Secondo una ricostruzione non confermata (ma definita “verosimile”) a provocare la sua uscita sarebbe stata l’ipotesi di metterlo alle dipendenze di Locatelli, con una limitazione di autonomia che Paolucci avrebbe rifiutato. Rimane – per il momento – al vertice di Asig, ma l’associazione degli stampatori di giornali si riunirà in assemblea a fine marzo, e viene considerata probabile la scelta di un nuovo presidente.
Al di là delle uscite dei manager di punta, si fa notare come – passata la moda dei dirigenti “marketing oriented”, diventino sempre più rilevanti gli uomini provenienti dalle Risorse umane. Oggi più che mai la priorità è il taglio dei costi: mentre prosegue l’outplacement dei poligrafici, le forbici tagliano i dirigenti… in attesa di affrontare la partita principale, cioè il costo delle redazioni che a questo punto appare insostenibile.
Un’altra partita è rappresentata dalla divisione libri, che RCS dovrà vendere a Mondadori o a qualche altro acquirente. Ma Segrate al momento appare un’opzione difficilmente praticabile, se non altro dopo che il manifesto firmato da Umberto Eco con altri autori contro il passaggio alla famiglia Berlusconi ha trasformato la cessione in un caso politico.
In ogni caso RCS dovrà rivedere i propri piani, puntando a vendere i gioielli di famiglia con l’obiettivo di garantirsi almeno a breve termine un bilancio in pareggio. Sullo sfondo restano aperte la domande sui quotidiani: Corriere e Gazzetta possono sostentarsi? Fino a quando? Chi ha la forza e la volontà di aprire un aspro conflitto sul costo dei giornalisti?
Un altro tassello della strategia di RCS per ridurre lo sbilancio è rappresentato da tempo dal tentativo di “sfilarsi” dalla produzione, visto quanto incidono gli stabilimenti sulle uscite del gruppo.
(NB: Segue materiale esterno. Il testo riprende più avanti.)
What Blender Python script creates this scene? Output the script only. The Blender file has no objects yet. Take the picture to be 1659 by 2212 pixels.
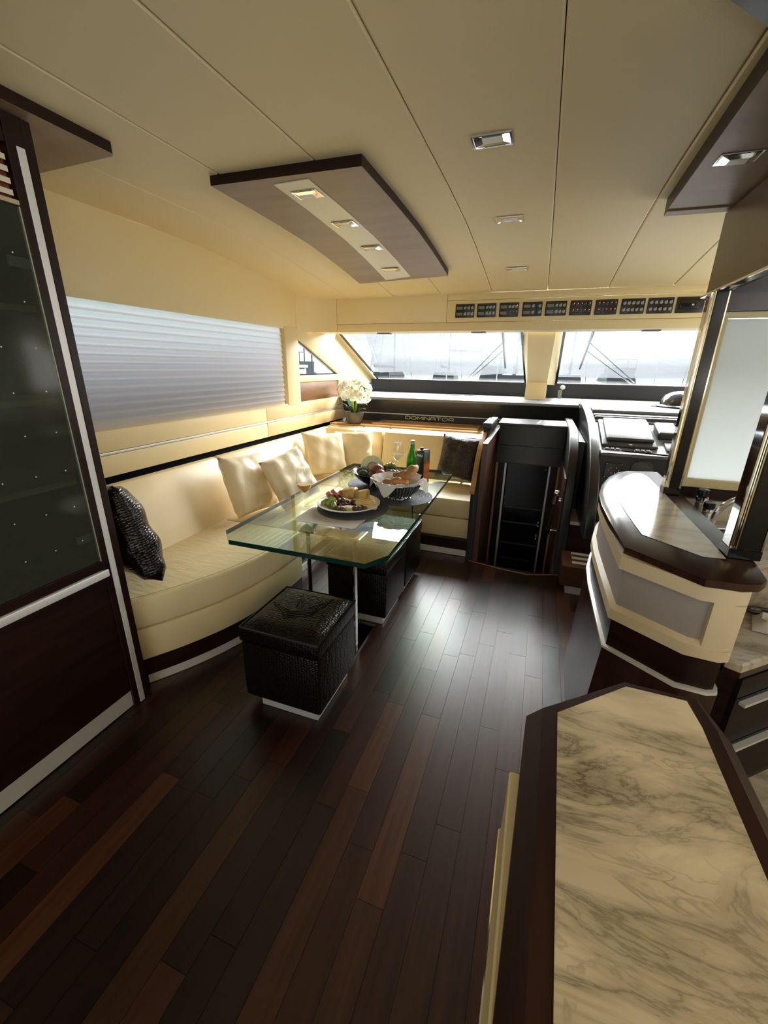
import bpy, bmesh, math, random
from mathutils import Vector, Matrix
random.seed(7)
C = bpy.context.scene.collection
S = bpy.context.scene
PI = math.pi

# ------------------------------------------------------------------ camera
cam = bpy.data.cameras.new('camera')
cam.sensor_fit = 'VERTICAL'
cam.sensor_height = 36.0
cam.sensor_width = 36.0 * 1659 / 2212
cam.lens = 14.745
cam.clip_start = 0.02
cam.clip_end = 600
camo = bpy.data.objects.new('camera', cam)
C.objects.link(camo)
_r = Vector((0.94038, 0.33984, 0.01373))
_d = Vector((0.12452, -0.30642, -0.94372))
_f = Vector((-0.31650, 0.88917, -0.33047))
_m = Matrix.Identity(4)
for i in range(3):
    _m[i][0] = _r[i]; _m[i][1] = -_d[i]; _m[i][2] = -_f[i]
_m[2][3] = 1.4
camo.matrix_world = _m
S.camera = camo

# ------------------------------------------------------------------ sky, sun, exposure
S.view_settings.view_transform = 'Standard'
S.view_settings.look = 'None'
S.view_settings.gamma = 1
S.view_settings.use_curve_mapping = False
S.view_settings.exposure = -0.2
W = bpy.data.worlds.new('sky')
S.world = W
W.use_nodes = True
_n = W.node_tree.nodes; _l = W.node_tree.links
_n.clear()
_o = _n.new('ShaderNodeOutputWorld'); _b = _n.new('ShaderNodeBackground')
_tc = _n.new('ShaderNodeTexCoord'); _sp = _n.new('ShaderNodeSeparateXYZ'); _cr = _n.new('ShaderNodeValToRGB')
_l.new(_tc.outputs['Generated'], _sp.inputs[0]); _l.new(_sp.outputs['Z'], _cr.inputs[0])
_cr.color_ramp.elements[0].position = 0.0; _cr.color_ramp.elements[0].color = (0.96, 0.98, 1.0, 1)
_cr.color_ramp.elements[1].position = 0.8; _cr.color_ramp.elements[1].color = (0.72, 0.84, 1.0, 1)
_l.new(_cr.outputs[0], _b.inputs[0]); _b.inputs[1].default_value = 1.75
_l.new(_b.outputs[0], _o.inputs[0])
sun = bpy.data.lights.new('sun', 'SUN')
sun.energy = 52.0; sun.angle = 0.01; sun.color = (1.0, 0.95, 0.86)
suno = bpy.data.objects.new('sun', sun); C.objects.link(suno)
_e = math.radians(60); _az = math.radians(12)
_to = Vector((math.sin(_az) * math.cos(_e), math.cos(_az) * math.cos(_e), math.sin(_e)))
suno.rotation_euler = _to.to_track_quat('Z', 'Y').to_euler()
suno.location = (3, 8, 10)
S.cycles.use_denoising = True
S.cycles.max_bounces = 12
S.cycles.diffuse_bounces = 6
S.cycles.glossy_bounces = 5
S.cycles.transparent_max_bounces = 24
S.cycles.transmission_bounces = 8
S.cycles.caustics_reflective = False
S.cycles.caustics_refractive = False
S.cycles.sample_clamp_indirect = 8.0

R_ = math.radians
def fill_lamp(name, loc, rot, sx, sy, power, col=(1, 1, 1)):
    l = bpy.data.lights.new(name, 'AREA'); l.shape = 'RECTANGLE'; l.size = sx; l.size_y = sy
    l.energy = power; l.color = col
    o = bpy.data.objects.new(name, l); C.objects.link(o); o.location = loc; o.rotation_euler = rot
    return o
# daylight: added area lamps, a large one beyond the bow in place of bright sky,
# others tilted up by the starboard windows and aft doors to brighten the ceiling
fill_lamp('bow_fill', (-0.1, 6.9, 3.05), (R_(62), 0, PI), 5.2, 2.0, 7200, (1.0, 0.99, 0.97))
fill_lamp('helm_window_fill', (1.98, 3.3, 1.36), (R_(115), 0, PI / 2), 1.7, 0.55, 18, (1.0, 0.98, 0.95))
fill_lamp('starboard_window_fill', (1.98, -0.9, 1.36), (R_(150), 0, PI / 2), 2.6, 0.55, 44, (1.0, 0.97, 0.92))
fill_lamp('aft_door_fill', (0, -2.9, 1.3), (R_(140), 0, 0), 2.6, 1.1, 18, (1.0, 0.97, 0.92))

# ------------------------------------------------------------------ helpers
ORG = {}
def fin(bm, sharp=35):
    bmesh.ops.recalc_face_normals(bm, faces=bm.faces[:])
def obj(name, bm, mats, parent=None, smooth=True, recalc=True, sharp=35):
    if recalc: bmesh.ops.recalc_face_normals(bm, faces=bm.faces[:])
    if parent is not None:
        g = ORG.get(parent.name, Vector())
        if g.length: bmesh.ops.translate(bm, vec=-g, verts=bm.verts[:])
    me = bpy.data.meshes.new(name)
    bm.to_mesh(me); bm.free()
    for m in (mats if isinstance(mats, (list, tuple)) else [mats]): me.materials.append(m)
    if smooth:
        me.shade_smooth()
        me.set_sharp_from_angle(angle=math.radians(sharp))
    o = bpy.data.objects.new(name, me); C.objects.link(o)
    if parent is not None:
        o.parent = parent; ORG[o.name] = ORG.get(parent.name, Vector())
    else:
        ORG[o.name] = Vector()
    return o
def tag(o, label, cat, group=None):
    o['label'] = label; o['category'] = cat
    if group: o['group'] = group
    return o
def thing(name, label, cat, loc=(0, 0, 0), group=None):
    o = bpy.data.objects.new(name, None); C.objects.link(o)
    o.empty_display_size = 0.05
    o.location = loc; ORG[o.name] = Vector(loc)
    return tag(o, label, cat, group)
def struct(o):
    o['kind'] = 'structure'; return o
def sroot(name, loc=(0, 0, 0)):
    o = bpy.data.objects.new(name, None); C.objects.link(o); o.location = loc; ORG[o.name] = Vector(loc)
    o.empty_display_size = 0.05
    o['kind'] = 'structure'; return o
def dup(root, loc, rot=None, label=None):
    r = root.copy(); C.objects.link(r); r.location = loc
    if rot is not None: r.rotation_euler = rot
    if label: r['label'] = label
    for ch in root.children:
        c = ch.copy(); C.objects.link(c); c.parent = r
        for g in ch.children:
            d = g.copy(); C.objects.link(d); d.parent = c
    return r
B = bmesh.new
def box(bm, lo, hi, bev=0.0, seg=1):
    r = bmesh.ops.create_cube(bm, size=1.0)
    vs = r['verts']
    for v in vs:
        for i in range(3):
            v.co[i] = lo[i] if v.co[i] < 0 else hi[i]
    if bev > 0:
        es = list({e for v in vs for e in v.link_edges})
        bmesh.ops.bevel(bm, geom=es, offset=bev, segments=seg, profile=0.5, affect='EDGES')
    return bm
def bx(lo, hi, bev=0.0, seg=1): return box(B(), lo, hi, bev, seg)
def prism(bm, pts, axis, a, b, bev=0.0, seg=2, side_mat=None):
    def P(p, t):
        if axis == 'z': return (p[0], p[1], t)
        if axis == 'x': return (t, p[0], p[1])
        return (p[0], t, p[1])
    lo = [bm.verts.new(P(p, a)) for p in pts]; hi = [bm.verts.new(P(p, b)) for p in pts]
    n = len(pts); fs = []
    f0 = bm.faces.new(lo[::-1]); f1 = bm.faces.new(hi)
    for i in range(n):
        f = bm.faces.new((lo[i], lo[(i + 1) % n], hi[(i + 1) % n], hi[i]))
        if side_mat is not None: f.material_index = side_mat
    if bev > 0:
        bmesh.ops.recalc_face_normals(bm, faces=bm.faces[:])
        es = list(f1.edges) + list(f0.edges)
        bmesh.ops.bevel(bm, geom=es, offset=bev, segments=seg, profile=0.5, affect='EDGES')
    return bm
def loft(bm, rings, cap=True, closed=True):
    R = [[bm.verts.new(p) for p in r] for r in rings]
    n = len(R[0])
    for i in range(len(R) - 1):
        for j in range(n if closed else n - 1):
            k = (j + 1) % n
            bm.faces.new((R[i][j], R[i][k], R[i + 1][k], R[i + 1][j]))
    if cap and closed:
        bm.faces.new(R[0][::-1]); bm.faces.new(R[-1])
    return bm
def tube(bm, path, r, seg=8, cap=True):
    P = [Vector(p) for p in path]; n = len(P)
    rr = r if isinstance(r, (list, tuple)) else [r] * n
    rings = []; up = None
    for i in range(n):
        t = (P[min(i + 1, n - 1)] - P[max(i - 1, 0)]).normalized()
        if up is None:
            up = Vector((0, 0, 1)) if abs(t.z) < 0.9 else Vector((1, 0, 0))
        s = t.cross(up).normalized(); up = s.cross(t).normalized()
        rings.append([P[i] + (s * math.cos(2 * PI * k / seg) + up * math.sin(2 * PI * k / seg)) * rr[i] for k in range(seg)])
    return loft(bm, rings, cap)
def lathe(bm, prof, c=(0, 0, 0), seg=24):
    rings = [[(c[0] + r * math.cos(2 * PI * k / seg), c[1] + r * math.sin(2 * PI * k / seg), c[2] + z) for k in range(seg)] for r, z in prof]
    R = [[bm.verts.new(p) for p in r] for r in rings]
    for i in range(len(R) - 1):
        for j in range(seg):
            k = (j + 1) % seg
            bm.faces.new((R[i][j], R[i][k], R[i + 1][k], R[i + 1][j]))
    if prof[0][0] > 1e-5: bm.faces.new(R[0][::-1])
    if prof[-1][0] > 1e-5: bm.faces.new(R[-1])
    bmesh.ops.remove_doubles(bm, verts=bm.verts[:], dist=1e-6)
    return bm
def cyl(bm, c, r, h, seg=20): return lathe(bm, [(r, 0), (r, h)], c, seg)
def ball(bm, c, r, u=10, v=8):
    if not isinstance(r, (list, tuple)): r = (r, r, r)
    m = Matrix.Translation(c) @ Matrix.Diagonal((r[0], r[1], r[2], 1))
    bmesh.ops.create_uvsphere(bm, u_segments=u, v_segments=v, radius=1, matrix=m)
    return bm
def grid(bm, rows):
    R = [[bm.verts.new(p) for p in r] for r in rows]
    for i in range(len(R) - 1):
        for j in range(len(R[0]) - 1):
            bm.faces.new((R[i][j], R[i][j + 1], R[i + 1][j + 1], R[i + 1][j]))
    return bm
def quadbar(bm, a, b, w, t, nrm):
    """flat bar from a to b, width w in the plane normal to nrm, thickness t along nrm"""
    a = Vector(a); b = Vector(b); n = Vector(nrm).normalized(); d = (b - a).normalized(); s = d.cross(n).normalized() * w / 2
    lo = [a - s, b - s, b + s, a + s]; hi = [p + n * t for p in lo]
    return loft(bm, [lo, hi])
def lerp(tab, x):
    if x <= tab[0][0]: return tab[0][1]
    for (a, u), (b, v) in zip(tab, tab[1:]):
        if x <= b: return u + (v - u) * (x - a) / (b - a)
    return tab[-1][1]
def smoothpoly(pts, n=4):
    """Catmull-Rom through open list of 2-D/3-D points"""
    out = []
    m = len(pts)
    for i in range(m - 1):
        p0 = Vector(pts[max(i - 1, 0)]); p1 = Vector(pts[i]); p2 = Vector(pts[i + 1]); p3 = Vector(pts[min(i + 2, m - 1)])
        for k in range(n):
            t = k / n
            out.append(tuple(0.5 * ((2 * p1) + (p2 - p0) * t + (2 * p0 - 5 * p1 + 4 * p2 - p3) * t * t + (3 * p1 - p0 - 3 * p2 + p3) * t ** 3)))
    out.append(tuple(pts[-1]))
    return out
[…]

Si tratta di un’ipotesi alla quale si guarda da almeno cinque anni e che non riguarda solo l’Italia, ma anzi è comune a molte società in tutta Europa. In Spagna, ad esempio, El Mundo (che non a caso è una consociata di RCS) ha venduto gli impianti di proprietà ai connazionali di Bermont, e lo stesso Ottelli stava prendendo spunto da questo modello per “terziarizzare” i processi di stampa.
Uno sviluppo possibile non solo per RCS ma anche per il Sole 24 Ore, per La Stampa e altri editori. “In Italia non è pensabile che gli editori siano anche stampatori, ma d’altra parte non si vede un imprenditore che possa fare questo mestiere”, sostiene un esperto del settore che passa in rassegna i grandi nomi senza soffermarsi su nessuno. “Chi ha le spalle abbastanza grandi per diventare uno stampatore importante non sembra averne l’intenzione, chi vorrebbe non ha capitale e si limita a vivacchiare: e a queste condizioni nessuno corre il rischio di affidare i propri quotidiani a un futuro incerto”.
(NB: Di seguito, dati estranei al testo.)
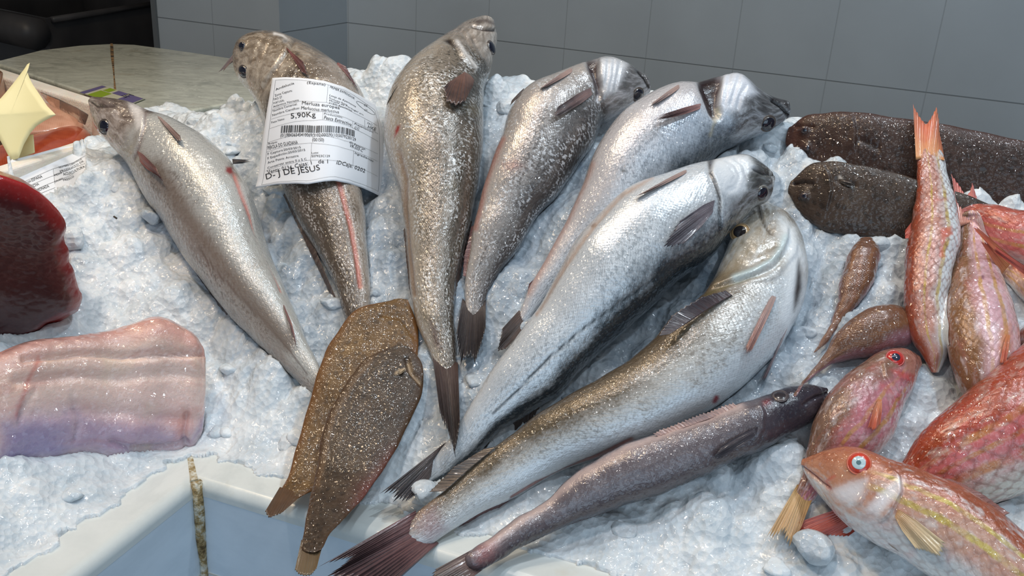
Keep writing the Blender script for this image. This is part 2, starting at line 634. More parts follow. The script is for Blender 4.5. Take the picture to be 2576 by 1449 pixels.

La stessa RCS intorno al 2000 puntava ad assegnare questa funzione a Seregni, che era sembrata una buona scelta: ma le gravi difficoltà del fornitore avevano di fatto costretto il gruppo a riprendersi gli stabilimenti. A questo punto Roma, Padova e Milano restano i tre poli della produzione RCS per i quali pare il gruppo stia cercando un compratore. Ma non si vedrebbero acquirenti italiani disponibili e interessati, mentre gli stranieri temono il rischio-Paese e sono preoccupati per quello che viene definito “strapotere sindacale”, soprattutto nel polo di Pessano. E RCS resta un gigante malato, per il quale una cura appare sempre più difficile da trovarsi.